Ora la scrittura ha restituito allo zio Ghislain il giusto posto nel mondo. Egli non è più «una macchia», «un intruso» o «un ossimoro», come si firma in alcune lettere inviate alla nipote, ma è diventato il protagonista di questo romanzo. E lo è diventato anche grazie alla grande capacità narrativa di Claudia Patuzzi, la quale si avvale di una scrittura sobria e ricercata al tempo stesso, che in alcune pagine rasenta la poesia. Una scrittura d’altri tempi, potremmo dire, resa moderna da quell’affannoso rincorrersi delle parole, tra passato e presente, che poi si ferma e si placa nella «stanza di Garibaldi» (una stanza di palazzo Fata, a Macerata, dove realmente soggiornò l’eroe dei due mondi) che da luogo del sogno e dell’assurdo diventa luogo del possibile.

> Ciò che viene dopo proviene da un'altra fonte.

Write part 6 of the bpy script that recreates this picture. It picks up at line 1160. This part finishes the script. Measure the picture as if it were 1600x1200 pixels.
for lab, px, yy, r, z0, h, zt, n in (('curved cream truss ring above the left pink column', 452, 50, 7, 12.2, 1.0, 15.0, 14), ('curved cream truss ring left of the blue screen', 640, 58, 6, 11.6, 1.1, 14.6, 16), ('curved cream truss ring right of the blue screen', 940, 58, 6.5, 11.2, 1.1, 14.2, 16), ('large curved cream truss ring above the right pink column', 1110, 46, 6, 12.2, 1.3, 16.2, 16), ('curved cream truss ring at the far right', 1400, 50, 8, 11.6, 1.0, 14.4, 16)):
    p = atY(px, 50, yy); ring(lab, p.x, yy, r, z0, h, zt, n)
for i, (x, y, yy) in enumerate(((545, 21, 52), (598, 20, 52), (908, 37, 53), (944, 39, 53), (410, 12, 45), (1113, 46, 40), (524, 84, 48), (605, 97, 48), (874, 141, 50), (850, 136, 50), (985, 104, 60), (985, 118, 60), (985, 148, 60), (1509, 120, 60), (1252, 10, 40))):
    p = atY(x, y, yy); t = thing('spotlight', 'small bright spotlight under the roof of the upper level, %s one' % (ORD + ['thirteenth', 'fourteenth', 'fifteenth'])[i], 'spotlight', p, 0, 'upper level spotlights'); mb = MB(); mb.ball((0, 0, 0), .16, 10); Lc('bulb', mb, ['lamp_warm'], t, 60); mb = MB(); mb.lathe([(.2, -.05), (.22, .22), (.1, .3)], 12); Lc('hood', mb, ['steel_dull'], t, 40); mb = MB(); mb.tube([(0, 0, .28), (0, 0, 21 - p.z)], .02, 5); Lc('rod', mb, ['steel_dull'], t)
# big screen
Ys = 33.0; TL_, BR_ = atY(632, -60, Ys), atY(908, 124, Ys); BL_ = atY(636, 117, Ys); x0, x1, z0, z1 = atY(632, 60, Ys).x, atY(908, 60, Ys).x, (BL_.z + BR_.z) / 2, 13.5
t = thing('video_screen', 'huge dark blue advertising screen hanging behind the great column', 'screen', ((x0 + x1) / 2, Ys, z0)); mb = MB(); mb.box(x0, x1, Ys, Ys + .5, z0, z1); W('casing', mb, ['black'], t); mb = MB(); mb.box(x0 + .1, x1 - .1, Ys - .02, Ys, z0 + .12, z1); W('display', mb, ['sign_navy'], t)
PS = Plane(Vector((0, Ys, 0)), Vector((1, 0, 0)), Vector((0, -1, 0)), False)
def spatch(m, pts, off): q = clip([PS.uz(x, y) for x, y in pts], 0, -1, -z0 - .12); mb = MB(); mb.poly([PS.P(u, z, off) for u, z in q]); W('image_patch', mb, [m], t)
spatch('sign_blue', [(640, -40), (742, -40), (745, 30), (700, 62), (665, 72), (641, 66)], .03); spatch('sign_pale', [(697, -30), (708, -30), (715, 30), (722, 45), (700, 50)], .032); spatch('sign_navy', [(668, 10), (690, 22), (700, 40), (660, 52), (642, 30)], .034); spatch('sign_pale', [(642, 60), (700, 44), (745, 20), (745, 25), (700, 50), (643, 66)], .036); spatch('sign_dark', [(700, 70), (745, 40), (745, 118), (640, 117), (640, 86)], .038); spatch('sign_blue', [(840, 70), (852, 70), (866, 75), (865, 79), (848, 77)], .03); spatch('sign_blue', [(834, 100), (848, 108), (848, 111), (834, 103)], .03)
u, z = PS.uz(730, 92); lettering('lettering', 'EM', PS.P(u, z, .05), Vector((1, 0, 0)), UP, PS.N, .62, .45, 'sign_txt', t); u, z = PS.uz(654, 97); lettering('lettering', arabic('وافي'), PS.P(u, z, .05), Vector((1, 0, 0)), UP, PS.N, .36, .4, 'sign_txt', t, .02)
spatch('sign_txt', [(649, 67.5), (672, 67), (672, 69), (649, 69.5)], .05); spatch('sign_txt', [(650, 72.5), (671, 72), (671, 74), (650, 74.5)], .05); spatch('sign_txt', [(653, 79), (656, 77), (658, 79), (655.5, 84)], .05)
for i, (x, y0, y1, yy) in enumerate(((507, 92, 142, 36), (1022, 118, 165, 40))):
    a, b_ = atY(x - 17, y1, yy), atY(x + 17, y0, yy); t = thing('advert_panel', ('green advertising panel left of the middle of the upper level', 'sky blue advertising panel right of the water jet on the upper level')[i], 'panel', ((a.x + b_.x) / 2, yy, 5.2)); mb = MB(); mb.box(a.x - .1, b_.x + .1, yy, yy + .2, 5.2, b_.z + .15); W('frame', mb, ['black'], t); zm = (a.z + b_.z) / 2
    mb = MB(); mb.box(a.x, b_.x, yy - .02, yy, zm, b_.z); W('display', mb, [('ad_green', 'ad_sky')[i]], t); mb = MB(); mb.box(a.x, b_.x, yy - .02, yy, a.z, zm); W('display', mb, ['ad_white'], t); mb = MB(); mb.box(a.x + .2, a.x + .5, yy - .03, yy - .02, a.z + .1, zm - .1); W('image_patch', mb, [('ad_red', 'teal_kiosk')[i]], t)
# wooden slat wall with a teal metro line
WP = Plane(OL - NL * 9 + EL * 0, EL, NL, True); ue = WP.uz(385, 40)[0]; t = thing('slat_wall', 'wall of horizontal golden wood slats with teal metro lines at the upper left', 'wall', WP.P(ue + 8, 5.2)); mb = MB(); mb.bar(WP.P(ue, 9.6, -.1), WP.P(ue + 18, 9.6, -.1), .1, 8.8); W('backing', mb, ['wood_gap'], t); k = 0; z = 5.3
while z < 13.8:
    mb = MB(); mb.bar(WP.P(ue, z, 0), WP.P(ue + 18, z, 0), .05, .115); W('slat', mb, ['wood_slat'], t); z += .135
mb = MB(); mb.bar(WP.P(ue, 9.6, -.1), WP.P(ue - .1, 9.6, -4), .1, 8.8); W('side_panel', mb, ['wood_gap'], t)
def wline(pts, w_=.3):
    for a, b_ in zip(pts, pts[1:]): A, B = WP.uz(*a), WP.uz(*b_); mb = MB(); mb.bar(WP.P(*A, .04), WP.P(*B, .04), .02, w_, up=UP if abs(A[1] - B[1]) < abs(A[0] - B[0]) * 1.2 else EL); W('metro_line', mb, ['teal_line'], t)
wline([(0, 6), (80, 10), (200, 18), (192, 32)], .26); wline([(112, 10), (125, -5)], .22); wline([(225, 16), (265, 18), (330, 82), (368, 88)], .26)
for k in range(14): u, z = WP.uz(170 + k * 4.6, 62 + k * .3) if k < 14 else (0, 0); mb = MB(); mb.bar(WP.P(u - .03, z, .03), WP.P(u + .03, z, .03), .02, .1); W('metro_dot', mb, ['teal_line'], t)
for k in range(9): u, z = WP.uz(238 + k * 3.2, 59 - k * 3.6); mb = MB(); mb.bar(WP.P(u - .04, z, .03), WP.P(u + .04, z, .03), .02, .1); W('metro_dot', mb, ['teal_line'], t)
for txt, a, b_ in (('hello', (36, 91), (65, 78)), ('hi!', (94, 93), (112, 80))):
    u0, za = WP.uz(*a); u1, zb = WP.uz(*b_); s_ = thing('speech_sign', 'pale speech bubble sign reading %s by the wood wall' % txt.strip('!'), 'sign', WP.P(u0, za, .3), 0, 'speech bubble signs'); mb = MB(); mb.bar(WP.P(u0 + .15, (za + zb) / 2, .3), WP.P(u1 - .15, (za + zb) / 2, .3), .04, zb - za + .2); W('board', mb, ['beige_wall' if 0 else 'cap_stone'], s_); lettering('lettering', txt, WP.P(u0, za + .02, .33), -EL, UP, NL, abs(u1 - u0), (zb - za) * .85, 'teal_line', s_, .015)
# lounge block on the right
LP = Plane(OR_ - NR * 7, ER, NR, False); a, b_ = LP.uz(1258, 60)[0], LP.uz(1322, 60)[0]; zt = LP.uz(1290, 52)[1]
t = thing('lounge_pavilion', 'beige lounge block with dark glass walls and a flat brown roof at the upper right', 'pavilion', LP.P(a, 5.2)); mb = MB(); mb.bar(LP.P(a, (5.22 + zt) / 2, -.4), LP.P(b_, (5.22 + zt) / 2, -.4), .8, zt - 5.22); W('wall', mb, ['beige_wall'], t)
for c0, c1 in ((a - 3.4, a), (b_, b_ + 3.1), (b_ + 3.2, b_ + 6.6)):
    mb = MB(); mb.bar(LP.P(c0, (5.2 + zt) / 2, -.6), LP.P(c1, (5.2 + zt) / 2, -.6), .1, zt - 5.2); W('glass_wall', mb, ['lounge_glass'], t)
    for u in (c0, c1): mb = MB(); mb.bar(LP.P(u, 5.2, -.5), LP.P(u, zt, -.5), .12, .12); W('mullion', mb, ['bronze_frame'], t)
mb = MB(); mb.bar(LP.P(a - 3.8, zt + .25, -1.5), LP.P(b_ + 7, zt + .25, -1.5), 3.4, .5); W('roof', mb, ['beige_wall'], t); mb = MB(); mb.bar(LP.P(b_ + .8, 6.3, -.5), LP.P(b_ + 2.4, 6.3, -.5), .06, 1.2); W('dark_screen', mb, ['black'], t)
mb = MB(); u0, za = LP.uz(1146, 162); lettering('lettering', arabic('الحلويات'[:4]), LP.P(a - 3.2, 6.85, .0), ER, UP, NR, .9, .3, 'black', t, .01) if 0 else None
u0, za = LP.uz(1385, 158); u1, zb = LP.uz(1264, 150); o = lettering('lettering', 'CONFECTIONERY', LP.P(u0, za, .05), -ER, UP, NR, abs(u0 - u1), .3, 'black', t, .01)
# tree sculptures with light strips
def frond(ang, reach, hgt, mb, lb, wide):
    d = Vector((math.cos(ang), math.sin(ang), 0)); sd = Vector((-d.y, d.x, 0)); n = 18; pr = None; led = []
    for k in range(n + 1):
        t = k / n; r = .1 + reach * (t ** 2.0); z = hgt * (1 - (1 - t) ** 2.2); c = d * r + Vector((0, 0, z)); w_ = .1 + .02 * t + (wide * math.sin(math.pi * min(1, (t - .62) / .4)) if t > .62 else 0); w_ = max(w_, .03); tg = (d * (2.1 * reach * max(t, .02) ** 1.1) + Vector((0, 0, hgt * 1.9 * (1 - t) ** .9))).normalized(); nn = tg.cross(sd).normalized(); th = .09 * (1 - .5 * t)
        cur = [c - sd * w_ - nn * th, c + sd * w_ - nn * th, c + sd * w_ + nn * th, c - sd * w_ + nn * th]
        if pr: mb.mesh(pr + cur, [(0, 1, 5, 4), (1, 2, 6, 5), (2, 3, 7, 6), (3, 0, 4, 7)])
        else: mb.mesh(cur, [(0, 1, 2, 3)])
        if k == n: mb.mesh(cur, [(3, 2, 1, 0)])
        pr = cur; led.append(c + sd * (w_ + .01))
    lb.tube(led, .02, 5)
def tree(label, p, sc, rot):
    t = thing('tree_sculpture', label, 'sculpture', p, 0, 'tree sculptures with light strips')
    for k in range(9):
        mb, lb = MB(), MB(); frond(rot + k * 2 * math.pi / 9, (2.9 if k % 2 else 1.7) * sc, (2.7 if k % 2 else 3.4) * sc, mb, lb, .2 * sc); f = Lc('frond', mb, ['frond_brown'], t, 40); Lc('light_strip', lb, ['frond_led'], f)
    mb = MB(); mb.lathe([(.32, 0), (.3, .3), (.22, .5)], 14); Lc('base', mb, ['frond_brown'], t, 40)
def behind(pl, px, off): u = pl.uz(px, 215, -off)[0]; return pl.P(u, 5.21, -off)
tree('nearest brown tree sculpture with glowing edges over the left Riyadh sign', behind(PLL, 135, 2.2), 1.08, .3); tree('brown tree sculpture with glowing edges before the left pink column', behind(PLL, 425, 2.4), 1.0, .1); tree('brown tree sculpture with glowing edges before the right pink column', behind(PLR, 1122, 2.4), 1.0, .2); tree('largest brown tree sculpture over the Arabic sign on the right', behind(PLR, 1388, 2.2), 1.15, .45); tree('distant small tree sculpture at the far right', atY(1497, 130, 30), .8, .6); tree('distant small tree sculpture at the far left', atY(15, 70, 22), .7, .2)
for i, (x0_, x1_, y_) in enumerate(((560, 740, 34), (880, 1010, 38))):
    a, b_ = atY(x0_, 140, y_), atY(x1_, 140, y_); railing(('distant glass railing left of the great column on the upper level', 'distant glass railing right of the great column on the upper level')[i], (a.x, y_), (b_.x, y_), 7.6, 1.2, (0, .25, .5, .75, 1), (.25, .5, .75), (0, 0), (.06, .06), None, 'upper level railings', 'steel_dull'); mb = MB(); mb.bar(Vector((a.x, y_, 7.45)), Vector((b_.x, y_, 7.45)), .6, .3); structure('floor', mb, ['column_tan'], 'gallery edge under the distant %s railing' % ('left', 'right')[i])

Scrive Dacia Maraini nella postfazione al libro: «Questo romanzo familiare è un atto di fiducia gloriosa nella memoria», ma forse, aggiungiamo noi, è anche di più. È la dimostrazione di poter ribaltare la storia, le storie, leggendole da un’altra prospettiva. È la conferma, che trova il suo precedente più illustre nella Storia di Elsa Morante, che «gli ultimi» sono coloro che «scoprono il mondo». «O meglio, l’originale del mondo, di cui la Storia è solo la copia indecente e volgare».